• Short task: Sift the listing for lines that hold the string "part" and pull them out.

• Input rows:
>> start
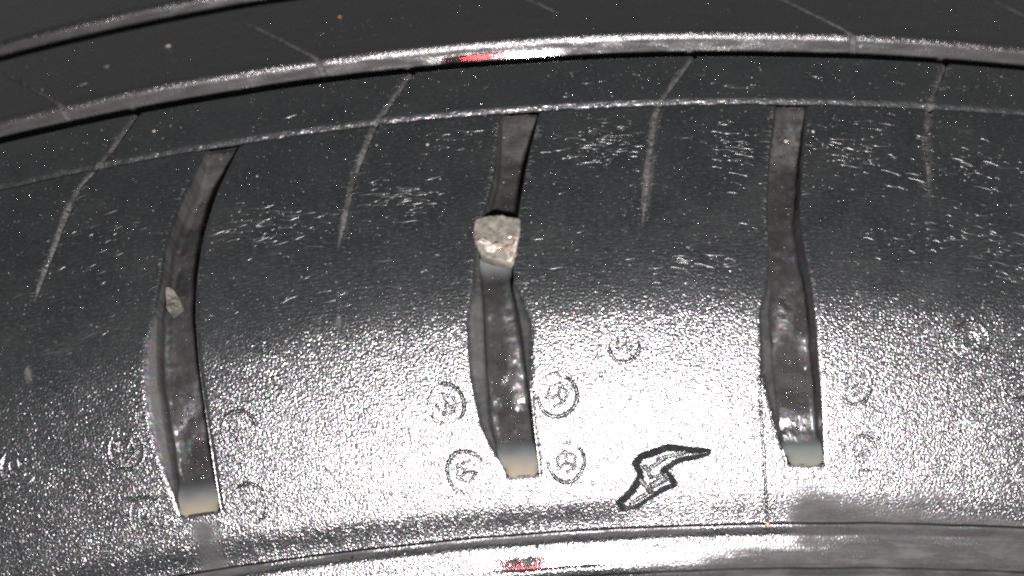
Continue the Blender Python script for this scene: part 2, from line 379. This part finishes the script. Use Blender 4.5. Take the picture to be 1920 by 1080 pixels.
>> end
>> start
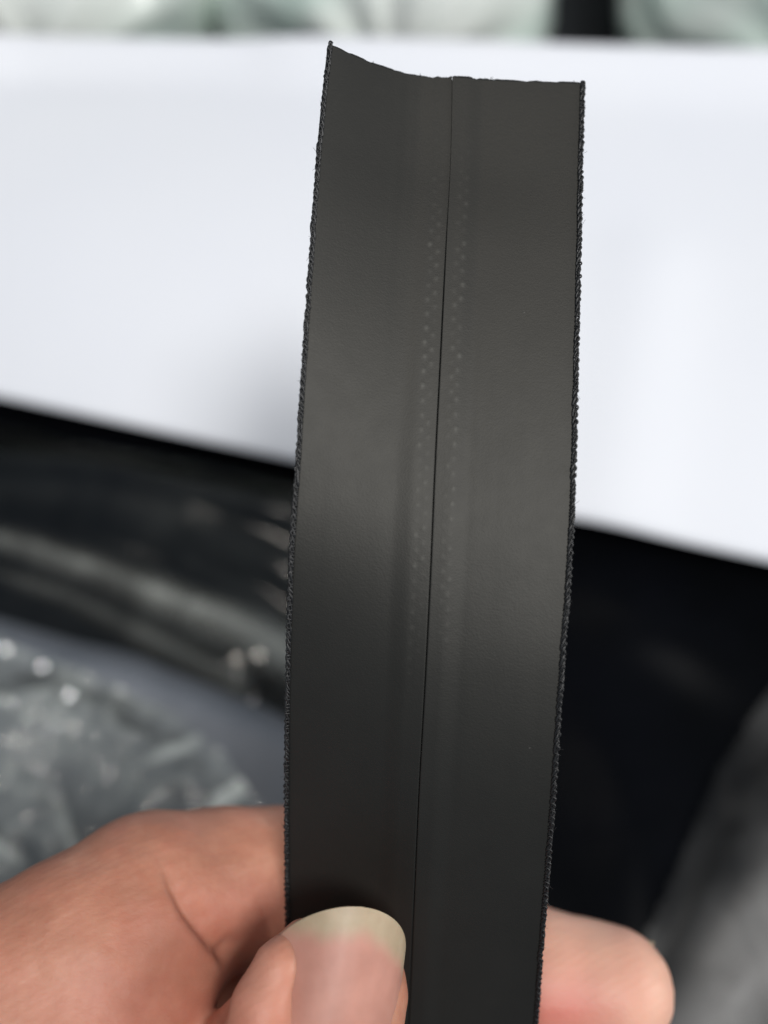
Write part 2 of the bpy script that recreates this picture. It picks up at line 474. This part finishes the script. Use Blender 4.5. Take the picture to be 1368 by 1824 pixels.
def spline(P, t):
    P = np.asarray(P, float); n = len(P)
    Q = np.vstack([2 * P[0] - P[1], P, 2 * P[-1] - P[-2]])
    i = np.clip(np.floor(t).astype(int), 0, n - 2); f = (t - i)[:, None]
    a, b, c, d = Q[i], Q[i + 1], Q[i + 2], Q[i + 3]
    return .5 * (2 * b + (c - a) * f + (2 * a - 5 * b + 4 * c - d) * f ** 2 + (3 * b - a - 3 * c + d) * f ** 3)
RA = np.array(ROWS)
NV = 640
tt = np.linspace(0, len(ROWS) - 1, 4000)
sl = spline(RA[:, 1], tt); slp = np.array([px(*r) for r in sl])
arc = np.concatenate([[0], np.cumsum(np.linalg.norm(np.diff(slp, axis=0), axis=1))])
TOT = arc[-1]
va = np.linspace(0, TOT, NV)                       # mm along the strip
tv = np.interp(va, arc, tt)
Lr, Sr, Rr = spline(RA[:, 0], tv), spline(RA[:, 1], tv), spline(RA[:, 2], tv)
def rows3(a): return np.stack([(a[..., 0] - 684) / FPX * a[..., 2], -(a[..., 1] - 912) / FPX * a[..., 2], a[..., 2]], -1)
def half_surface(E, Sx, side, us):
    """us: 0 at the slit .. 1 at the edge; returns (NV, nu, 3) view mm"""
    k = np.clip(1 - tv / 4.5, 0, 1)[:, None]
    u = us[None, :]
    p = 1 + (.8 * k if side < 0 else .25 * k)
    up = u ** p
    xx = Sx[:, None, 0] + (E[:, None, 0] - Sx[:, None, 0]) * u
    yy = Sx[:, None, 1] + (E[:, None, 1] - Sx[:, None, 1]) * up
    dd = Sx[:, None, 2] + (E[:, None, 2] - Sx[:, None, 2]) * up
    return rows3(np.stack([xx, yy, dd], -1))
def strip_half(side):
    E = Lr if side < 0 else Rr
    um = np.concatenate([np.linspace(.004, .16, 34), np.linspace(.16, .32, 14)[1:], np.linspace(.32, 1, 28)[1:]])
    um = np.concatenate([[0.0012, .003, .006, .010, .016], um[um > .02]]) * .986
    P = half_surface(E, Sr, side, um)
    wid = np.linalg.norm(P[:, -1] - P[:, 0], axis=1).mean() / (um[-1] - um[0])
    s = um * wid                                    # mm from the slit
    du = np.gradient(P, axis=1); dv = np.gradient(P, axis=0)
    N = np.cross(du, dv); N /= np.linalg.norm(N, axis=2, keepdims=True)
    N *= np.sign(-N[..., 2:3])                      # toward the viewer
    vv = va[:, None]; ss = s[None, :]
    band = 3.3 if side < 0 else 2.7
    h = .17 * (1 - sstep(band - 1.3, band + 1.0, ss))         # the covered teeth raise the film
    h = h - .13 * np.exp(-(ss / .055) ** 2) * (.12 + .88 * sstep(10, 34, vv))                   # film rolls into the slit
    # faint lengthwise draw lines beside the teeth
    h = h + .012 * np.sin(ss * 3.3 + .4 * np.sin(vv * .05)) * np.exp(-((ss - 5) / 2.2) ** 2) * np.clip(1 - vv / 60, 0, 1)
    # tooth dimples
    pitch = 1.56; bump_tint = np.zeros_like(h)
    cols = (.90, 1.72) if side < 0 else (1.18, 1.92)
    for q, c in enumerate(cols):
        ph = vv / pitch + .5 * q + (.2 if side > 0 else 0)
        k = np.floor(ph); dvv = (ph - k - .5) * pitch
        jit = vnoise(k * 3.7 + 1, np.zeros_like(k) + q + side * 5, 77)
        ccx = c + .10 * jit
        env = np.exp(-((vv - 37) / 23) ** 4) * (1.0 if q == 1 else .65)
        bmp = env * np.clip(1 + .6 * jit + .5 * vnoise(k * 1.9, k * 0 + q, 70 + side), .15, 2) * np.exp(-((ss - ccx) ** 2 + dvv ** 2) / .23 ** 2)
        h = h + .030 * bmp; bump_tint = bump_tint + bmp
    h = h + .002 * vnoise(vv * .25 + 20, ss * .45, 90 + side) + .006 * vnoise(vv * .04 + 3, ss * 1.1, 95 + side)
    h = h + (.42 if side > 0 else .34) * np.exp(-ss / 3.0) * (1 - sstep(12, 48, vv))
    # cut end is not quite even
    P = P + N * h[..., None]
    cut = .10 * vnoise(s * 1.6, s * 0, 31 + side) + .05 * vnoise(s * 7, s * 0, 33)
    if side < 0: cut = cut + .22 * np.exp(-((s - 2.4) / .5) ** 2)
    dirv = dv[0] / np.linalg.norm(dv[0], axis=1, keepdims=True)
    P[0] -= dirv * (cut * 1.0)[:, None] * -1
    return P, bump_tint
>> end
• Result of the task:
Continue the Blender Python script for this scene: part 2, from line 379. This part finishes the script. Use Blender 4.5. Take the picture to be 1920 by 1080 pixels.
Write part 2 of the bpy script that recreates this picture. It picks up at line 474. This part finishes the script. Use Blender 4.5. Take the picture to be 1368 by 1824 pixels.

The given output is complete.